AI regulation refers to the laws, executive actions, and international agreements that governments use to govern how artificial intelligence is built and used. As of the mid-2020s, different jurisdictions have taken noticeably different approaches, and there is no single global rulebook. The entries in this library that describe specific policy documents illustrate the main shapes that approach has taken.
The European Union has pursued binding legislation. Regulation (EU) 2024/1689, the AI Act, entered into force on 1 August 2024 and applies a risk-based structure: practices deemed an unacceptable risk are prohibited, high-risk systems must meet defined obligations before reaching the market, some systems carry transparency duties, and the majority face no specific rules. The Act also sets obligations for general-purpose AI models, with rules phasing in on a schedule that runs into 2026.
The United States, by contrast, relied during this period mainly on executive action rather than comprehensive legislation.

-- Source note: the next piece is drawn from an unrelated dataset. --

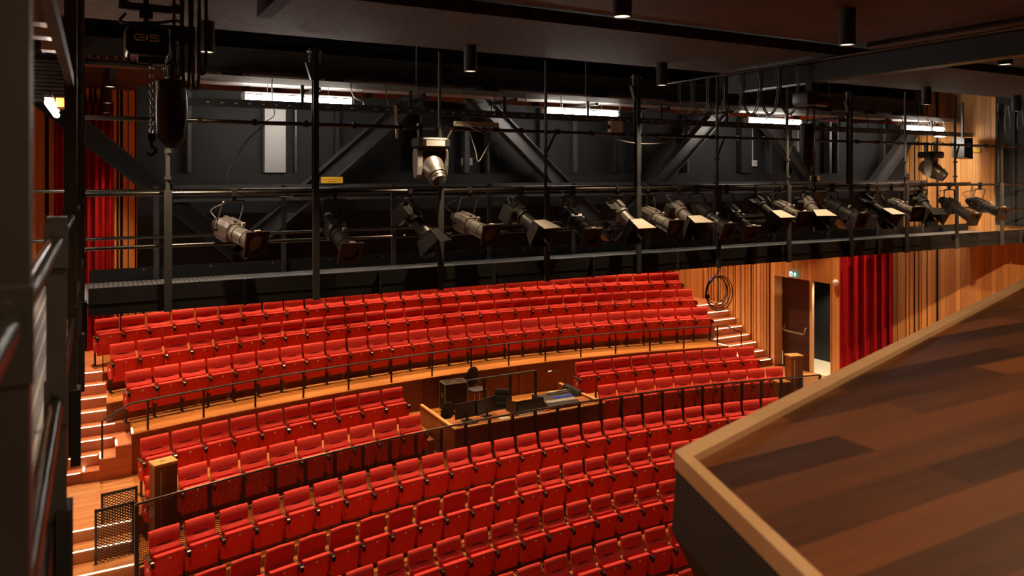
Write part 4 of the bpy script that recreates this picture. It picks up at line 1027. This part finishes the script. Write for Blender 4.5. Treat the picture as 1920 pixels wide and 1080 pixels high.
hg = thing('chain_hoist', 'black electric chain hoist with silver-edged cover at the upper left, lettered GIS', 'hoist', (.36, 6.9, CZ + 1.08))
hz = math.radians(-3)
def rbox(x0, x1, y0, y1, z0, z1, r):
    out = []
    for y, k in ((y0, .94), (y0 + .03, 1), (y1 - .02, 1), (y1, .9)):
        cx_, cz_ = (x0 + x1) / 2, (z0 + z1) / 2; ring = []
        for ax, az, a0_ in ((1, 1, 0), (-1, 1, 90), (-1, -1, 180), (1, -1, 270)):
            for q in range(5):
                a = math.radians(a0_ + q * 22.5)
                ring.append((cx_ + (ax * ((x1 - x0) / 2 - r) + r * math.cos(a)) * k, y, cz_ + (az * ((z1 - z0) / 2 - r) + r * math.sin(a)) * k))
        out.append(ring)
    return MB().loft(out)
rbox(-.16, .17, -.13, .16, -.12, .12, .05).build('motor_body', 'lampbody', hg, smooth=True)
rbox(-.115, .155, -.145, -.12, -.095, .105, .03).build('cover_plate', 'case', hg, smooth=True)
lt = MB()
def stroke(pts): lt.tube([(x, -.149, z) for x, z in pts], .0055, 4)
stroke([(-.02, .045), (-.075, .045), (-.09, .03), (-.09, .015), (-.075, .0), (-.02, .0), (-.02, .022), (-.06, .022)])
stroke([(.0, .045), (.0, .0)])
stroke([(.09, .045), (.03, .045), (.02, .036), (.03, .024), (.08, .022), (.09, .012), (.08, .0), (.02, .0)])
lt.build('lettering', 'white', hg)
MB().tube(bend([(-.13, -.10, -.10), (-.13, -.10, -.18), (-.11, -.10, -.19), (.02, -.10, -.19), (.03, -.10, -.15)]), .01, 6).build('guard_bar', 'pipe', hg, smooth=True)
MB().box(-.06, .14, -.05, .10, -.17, -.11).build('chain_guide', 'lampbody', hg)
MB().tube([(0, 0, .12), (0, 0, .22)], .02, 8).box(-.05, .05, -.03, .03, .2, .26).build('suspension_hook', 'black', hg)
tb = MB().box(-.20, .26, -.03, .03, .26, .32)
for q in (-.16, .22): tb.tube([(q, -.05, .30), (q, .05, .30)], .04, 10)
tb.box(-.02, .02, -.02, .02, .3, .48).build('trolley', 'black', hg)
MB().tube(bend([(-.15, -.05, .22), (-.19, -.08, .15), (-.10, -.1, .14), (.1, -.06, .17), (.25, -.02, .20), (.28, 0, .1), (.2, 0, .0), (.22, 0, -.1), (.15, 0, -.17)]), .012, 6).build('supply_cable', 'blackcable', hg, smooth=True)
m = MB(); chain(m, (.04, 0, -.15), (.04, 0, -.74)); m.build('load_chain', 'pipe', hg)
m = MB(); chain(m, (.13, 0, -.15), (.17, 0, -.33)); m.build('slack_chain', 'pipe', hg)
hk = MB().box(.01, .07, -.02, .02, -.80, -.74).tube(bend([(.04, 0, -.80), (.04, 0, -.84), (.075, 0, -.88), (.04, 0, -.92), (.005, 0, -.90)]), .014, 6); hk.build('load_hook', 'blackmatt', hg, smooth=True)
bag(hg, .19, 0, -.86, -.30)
MB().tube([(.19, 0, -.17), (.19, 0, -.30)], .02, 6).build('bag_strap', 'pipe', hg)
hr = thing('chain_hoist', 'dark chain hoist with a long black chain bag hanging from the crane beam, upper right', 'hoist', (XBm, 6.75, CZ + .98))
rbox(-.20, .02, -.12, .12, -.09, .09, .04).build('motor_body', 'grey', hr, smooth=True)
MB().tube([(.02, 0, 0), (.30, 0, -.02)], .075, 14).build('motor', 'pipe', hr, smooth=True)
MB().box(-.03, .05, -.05, .05, .08, .21).build('trolley', 'black', hr)
MB().tube(bend([(-.16, .1, .45), (-.05, -.05, .42), (.06, -.06, .3), (.05, 0, .1)]), .012, 6).build('supply_cable', 'blackcable', hr, smooth=True)
m = MB(); chain(m, (-.05, 0, -.08), (-.05, 0, -.36)); m.build('load_chain', 'pipe', hr)
bag(hr, -.05, 0, -.93, -.33, .22)
m = MB(); chain(m, (.08, 0, -.08), (.08, 0, -1.0)); m.build('slack_chain', 'blackmatt', hr)
MB().box(.05, .11, -.02, .02, -1.08, -1.0).tube(bend([(.08, 0, -1.08), (.08, 0, -1.12), (.11, 0, -1.16), (.08, 0, -1.2), (.05, 0, -1.18)]), .012, 6).build('load_hook', 'blackmatt', hr)
bmL = thing('track_beam', 'dark steel track under the ceiling carrying the left hoist', 'beam')
MB().box(-.55, 1.35, 6.86, 6.94, CZ + 1.56, CZ + 1.60).box(.34, .38, 6.8, 7.0, CZ + 1.5, CZ + 1.6).build('track', 'black', bmL)
MB().box(1.22, 1.34, 2.0, 6.8, CZ + 1.36, CZ + 1.50).build('cross_track', 'blackmatt', bmL)
for k, (xx, yy_, zb) in enumerate(((.60, 6.9, .82), (.67, 6.95, .74), (.74, 6.9, .73), (.80, 6.95, .86))):
    o = MB()
    for dy in (-.03, .0, .03): o.tube(bend([(xx - .025, yy_ + dy, CZ + 1.56), (xx - .03, yy_ + dy, CZ + 1.2), (xx - .02, yy_ + dy, CZ + zb + .05), (xx, yy_ + dy, CZ + zb), (xx + .02, yy_ + dy, CZ + zb + .05), (xx + .03, yy_ + dy, CZ + 1.2), (xx + .025, yy_ + dy, CZ + 1.56)]), .010, 5)
    tag(o.build('festoon_cable', 'blackcable' if k % 2 else 'pipe', smooth=True), 'flat cable loop hanging beside the GIS hoist, ' + ORD[k + 1] + ' from the left', 'cable', 'festoon loops at the left hoist')
for k, yy_ in enumerate((8.9, 8.65)):
    o = MB().tube(bend([(16.75, yy_, CZ + 1.45), (16.68, yy_, CZ + 1.1), (16.72, yy_, CZ + .95), (16.85, yy_, CZ + .95), (16.90, yy_, CZ + 1.1), (16.82, yy_, CZ + 1.45)]), .016, 6)
    tag(o.build('festoon_cable', 'cable', smooth=True), 'pale tan cable loop hanging at the top right edge, the %s one' % ('left', 'right')[k], 'cable', 'tan cable loops at the right')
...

Executive Order 14110, signed on 30 October 2023, directed federal agencies to develop standards and guidance for safe and trustworthy AI. Because it was an executive order rather than a statute, it could be reversed by a later administration, and it was revoked by Executive Order 14148 on 20 January 2025. This shows how policy resting on executive action can change with a change in administration.
A separate strand is national strategy. China’s State Council issued the New Generation Artificial Intelligence Development Plan in July 2017, setting a three-step goal for the country to become a major global center of AI innovation by 2030 and calling for supporting legal frameworks and ethical guidelines to be developed alongside the technology. China then moved to binding rules ahead of most jurisdictions: its Interim Measures for the Management of Generative AI Services took effect on 15 August 2023, the first national law aimed specifically at generative AI. Governance is not only about software, either. The United States used export controls, beginning with the October 2022 advanced-computing rule, to restrict China’s access to the chips that train large models, making compute itself a lever of state policy.
Governments have also coordinated through a multilateral track that runs from non-binding to binding. The summit series that began at Bletchley Park continued at the Seoul summit in 2024, where sixteen frontier labs signed voluntary safety commitments, and the Paris summit in 2025, whose statement the United States and United Kingdom declined to sign. The G7’s Hiroshima Process produced a voluntary international code of conduct for advanced-AI developers in October 2023, and the United Kingdom stood up the first state-backed AI safety institute the following month. The track reached binding law with the Council of Europe’s Framework Convention on Artificial Intelligence, opened for signature on 5 September 2024, the first legally binding international treaty on AI.
Finally, governments have coordinated internationally through non-binding declarations. At the AI Safety Summit held at Bletchley Park on 1 to 2 November 2023, the United Kingdom convened countries that signed the Bletchley Declaration, which states that AI “should be designed, developed, deployed, and used, in a manner that is safe” and that the most capable frontier systems carry a “potential for serious, even catastrophic, harm.” Such declarations express shared intent and commit signatories to cooperation, including the establishment of AI safety institutes and research networks, but do not by themselves impose legal obligations.